This much-loved marque packs plenty of performance into a great value package.

Product Overview

Overall rating:

Score 9

Marzocchi Bomber Z2


  • Simple to set up. Lots of grip. Stiff chassis. Great price-to-performance ratio.


  • Carrying some extra weight. Lacking a bit of support. Basic adjustments.


Marzocchi Bomber Z2 Rail fork review


Price as reviewed:


Legendary Italian suspension firm Marzocchi, pretty much built its entire reputation on simplicity, plushness and durability. It came into the same ownership structure as Fox a few years ago though, and products like this Z2 now share a mixture of its original philosophy with the American suspension brand’s design and technology expertise, making it one of the top suspension forks if you’re on a budget.

It means the Z2 uses essentially the same bigger-negative volume EVOL air spring as our test-winning, £1,000+ Fox Factory 34 inside a chassis with the familiar ‘M’ on the fork arch. Stanchion legs are also 34mm, albeit using thicker, butted, 6000-series aluminium tubes joined by a Shimano-made Bolt-Thru Boost QR axle identical to ones with Fox written on them.

Marzocchi Z2 fork

Compression dial ‘sweeps’ across from full open to firm. We found adding a 1/4 turn from full open helped improve support.

Inside, however, the Rail damper here represents a ground-up design. Simple adjustment includes a sweeping compression adjust lever going from fully open to almost locked out (by twisting of a simple, well-labelled firm/open dial) and a chunky rebound dial that’s indexed into increments.
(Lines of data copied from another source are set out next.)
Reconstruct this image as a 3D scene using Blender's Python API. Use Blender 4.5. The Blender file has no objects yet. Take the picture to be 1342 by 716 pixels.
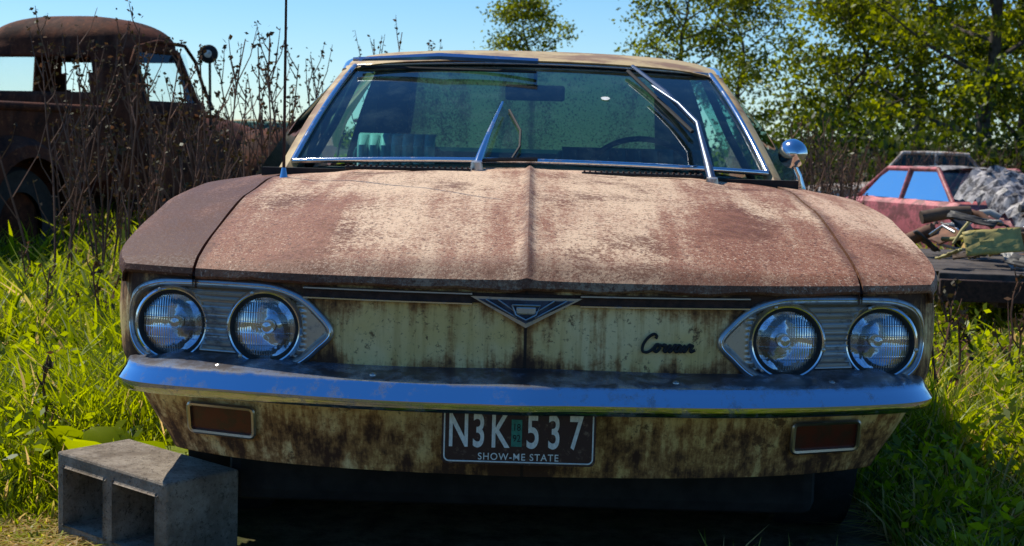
import bpy, math, random
import numpy as np
from mathutils import Vector, Matrix
random.seed(7); np.random.seed(7)
rad=math.radians
scene=bpy.context.scene
scene.view_settings.view_transform='Standard'
scene.view_settings.look='None'
scene.view_settings.exposure=0

# ------------------------------------------------------------------ helpers
def link(ob,parent=None):
    scene.collection.objects.link(ob)
    if parent is not None: ob.parent=parent
    return ob
def empty(name,loc=(0,0,0),rotz=0):
    e=bpy.data.objects.new(name,None); e.location=loc; e.rotation_euler=(0,0,rotz)
    e.empty_display_size=.2
    return link(e)
def mesh(name,verts,faces,mat=None,parent=None,smooth=True,auto=None):
    me=bpy.data.meshes.new(name); me.from_pydata([tuple(v) for v in verts],[],faces); me.update()
    if smooth:
        me.polygons.foreach_set('use_smooth',[True]*len(me.polygons))
    ob=bpy.data.objects.new(name,me)
    if mat: me.materials.append(mat)
    link(ob,parent)
    if smooth and auto is not None:
        try: me.set_sharp_from_angle(angle=rad(auto))
        except Exception: pass
    return ob
def fast_mesh(name,V,F,mat=None,parent=None,tint=None,smooth=False):
    me=bpy.data.meshes.new(name)
    m,k=F.shape
    me.vertices.add(len(V)); me.vertices.foreach_set('co',V.astype(np.float32).ravel())
    me.loops.add(m*k); me.loops.foreach_set('vertex_index',F.astype(np.int32).ravel())
    me.polygons.add(m); me.polygons.foreach_set('loop_start',(np.arange(m)*k).astype(np.int32))
    try: me.polygons.foreach_set('loop_total',np.full(m,k,dtype=np.int32))
    except Exception: pass
    me.update(calc_edges=True); me.validate()
    if smooth: me.polygons.foreach_set('use_smooth',[True]*len(me.polygons))
    if tint is not None:
        at=me.attributes.new('tint','FLOAT','POINT'); at.data.foreach_set('value',tint.astype(np.float32))
    if mat: me.materials.append(mat)
    ob=bpy.data.objects.new(name,me); return link(ob,parent)
def grid(name,rows,mat=None,parent=None,smooth=True,auto=35,keep=None,close=False):
    nr=len(rows); nc=len(rows[0]); V=[p for r in rows for p in r]; F=[]
    for i in range(nr-1):
        for j in range(nc if close else nc-1):
            a=i*nc+j; b=i*nc+(j+1)%nc; c=(i+1)*nc+(j+1)%nc; d=(i+1)*nc+j
            if keep:
                cx=[(V[a][k]+V[b][k]+V[c][k]+V[d][k])/4 for k in range(3)]
                if not keep(*cx): continue
            F.append((a,b,c,d))
    return mesh(name,V,F,mat,parent,smooth,auto)
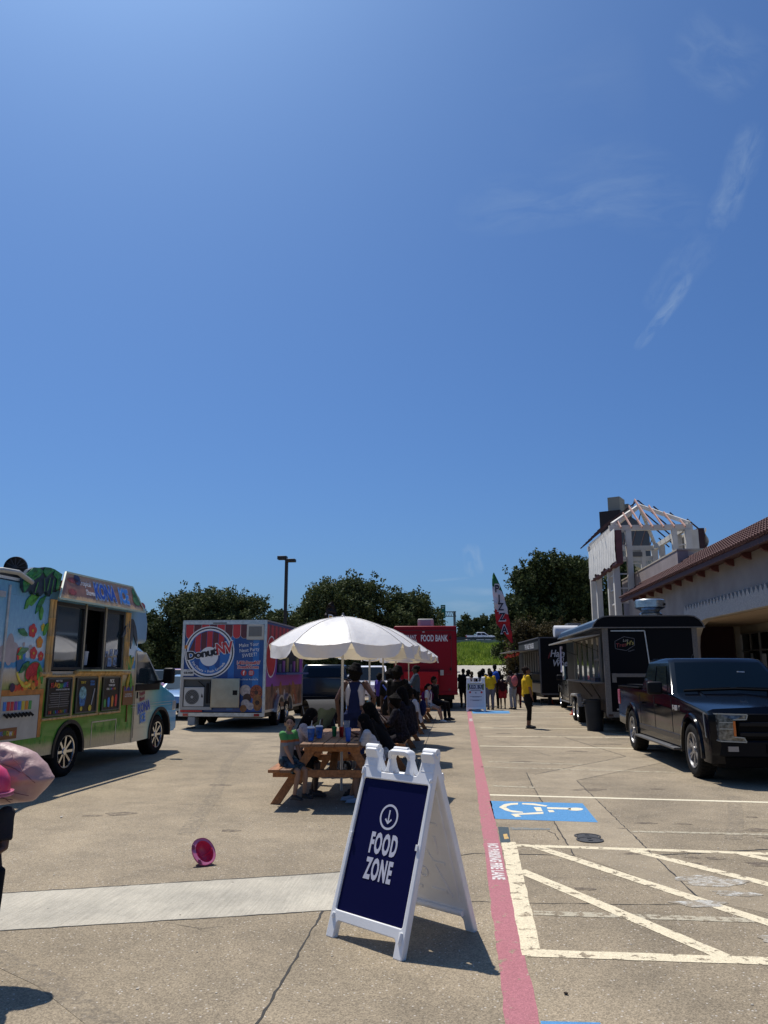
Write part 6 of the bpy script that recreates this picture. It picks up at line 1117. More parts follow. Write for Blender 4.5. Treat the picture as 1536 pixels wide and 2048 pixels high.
tb = table(); spots = [(-1.67, 10.72, 3, 'nearest picnic table with stained bench, cups on its worn brown top'), (-1.70, 14.1, 1, 'second picnic table of the row, its right bench free in the sun gap'), (-1.75, 17.75, 0, 'third picnic table of the row, child in teal at its left bench'), (-1.75, 21.4, 0, 'fourth picnic table of the row, behind the child with the blue backpack'), (-1.75, 25.9, 0, 'farthest picnic table of the row, next to the red truck')]
for i, (x, y, a, lb) in enumerate(spots):
    o = tb if i == 0 else copy_tree(tb); o.location = (x, y, 0); o.rotation_euler.z = R(a); o['label'] = lb
# ================================================================ UMBRELLAS
def fabmat():
    m = bpy.data.materials.new('white umbrella vinyl'); m.use_nodes = True; t = m.node_tree; b = t.nodes['Principled BSDF']; b.inputs['Base Color'].default_value = (.90, .90, .90, 1); b.inputs['Roughness'].default_value = .45
    tl = t.nodes.new('ShaderNodeBsdfTranslucent'); tl.inputs[0].default_value = (.80, .68, .44, 1); ms = t.nodes.new('ShaderNodeMixShader'); ms.inputs[0].default_value = .26; t.links.new(b.outputs[0], ms.inputs[1]); t.links.new(tl.outputs[0], ms.inputs[2]); t.links.new(ms.outputs[0], t.nodes['Material Output'].inputs[0])
    tc = t.nodes.new('ShaderNodeTexCoord'); n = t.nodes.new('ShaderNodeTexNoise'); n.inputs['Scale'].default_value = 4; n.inputs['Detail'].default_value = 7; n.inputs['Distortion'].default_value = .2; t.links.new(tc.outputs['Object'], n.inputs[0]); bp = t.nodes.new('ShaderNodeBump'); bp.inputs['Strength'].default_value = .38; bp.inputs['Distance'].default_value = .05; t.links.new(n.outputs[0], bp.inputs['Height']); t.links.new(bp.outputs[0], b.inputs['Normal']); t.links.new(bp.outputs[0], tl.inputs['Normal']); return m
fab = fabmat(); polem = mat('white painted pole', (.62, .61, .58), .35, .2)
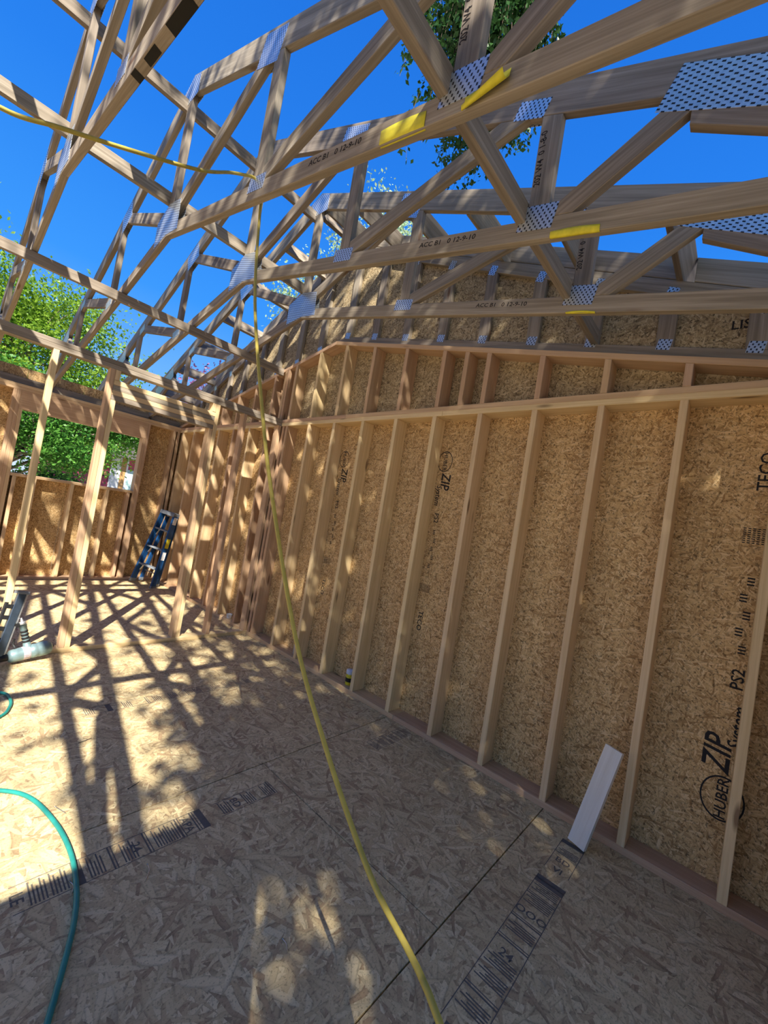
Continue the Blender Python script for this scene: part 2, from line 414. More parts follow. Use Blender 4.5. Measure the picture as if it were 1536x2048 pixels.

Metal, rather than plastic, internal parts are used for extra durability, and the Z2 damping assembly lives inside the fork leg in a bath of oil, rather than sealed in a cartridge like most high-end forks. This has advantages and drawbacks: less parts reduces weight and it allows for more damper oil, but with no bladder or IFP design separating air from oil, small bubbles can develop in fluids and cause turbulent flow through shims and holes when absorbing impact energy.

Marzocchi Z2 fork

Plastic rebound adjuster saves a few pence.

In reality though, larger oil volumes and open bath dampers have been very successful in the past for Marzocchi and down at the base of the lowers where the rebound circuit resides, fluid should remain largely bubble-free compressed at the bottom of a long column of oil inside the whole stanchion.

The Z2 also shares its air piston with a Fox Rhythm, so travel can be adjusted anywhere between 100 and 150mm by swapping out a readily-available air shaft. It’s an easy job but the part costs £75.

Marzocchi Z2 fork

Marzocchi’s classic logo is referenced in the brace design.

So, this uses Fox technology and is developed by Fox suspension experts, but at £579, it’s way cheaper than equivalent bushy-tailed options and follows the Marzocchi ethos of easy set up. By accident or design, you simply set pressure to rider weight in kilos and it’s good to go with tons of grip and comfort and a well-judged balance between damper and spring.

Turning the sweeping ‘Rail’ dial clockwise props up the front end more on steeper tracks and the rebound dial controls the speed it bounces back at you after hitting bumps.

If you need to tweak spring support further, add plastic volume spacers à la Fox 34, but (obviously) there’s no option to add damping control across different shaft speeds via high or low-speed adjustments here. Tweakers who know what they’re doing can’t therefore fiddle to best handle body weight shifts, terrain specifics and the type of impacts being absorbed by the damper, but that will be a moot point for the majority of riders. If you just want minimal faff and maximum ride time, the Z2 is ideal. In this sense, Marzocchi has somewhat grabbed the mantle from RockShox.

Marzocchi Z2 fork

Bomber by name, bomber by nature.

Whether this Z2 was a particularly good example is hard to know – any suspension product at any price is affected by manufacturing tolerances – but the performance was more supple and fast-moving than we remember from previous experiences. Marzocchi has adjusted bushing tolerance in recent times to further reduce friction, and the Z2 is really stiff, twist-free and solid compared to rivals (probably thanks to the thicker walls on the upper legs), so it doesn’t feel worked-over or flimsy if you really hammer it.

This Z2 is a solid performer for more aggro riders then; tracking and grip is exceptionally good, there’s no harshness or clunking if you bottom out the fork, and the way it absorbs harsh impacts, like drops or longer jumps to flatter landings, is smooth and dull.


If you’re focussed on covering distances, the extra weight (it’s close to an enduro fork) and lower ride height (it’s not as supportive as something like the Pike) means it might not suit you perfectly. It’s also a hair off exhibiting the poise and calmness on continuously super steep tracks, or hammering through the roughest sections, of the Charger 3, OTX18 or GRIP2. But then it is almost half the price too.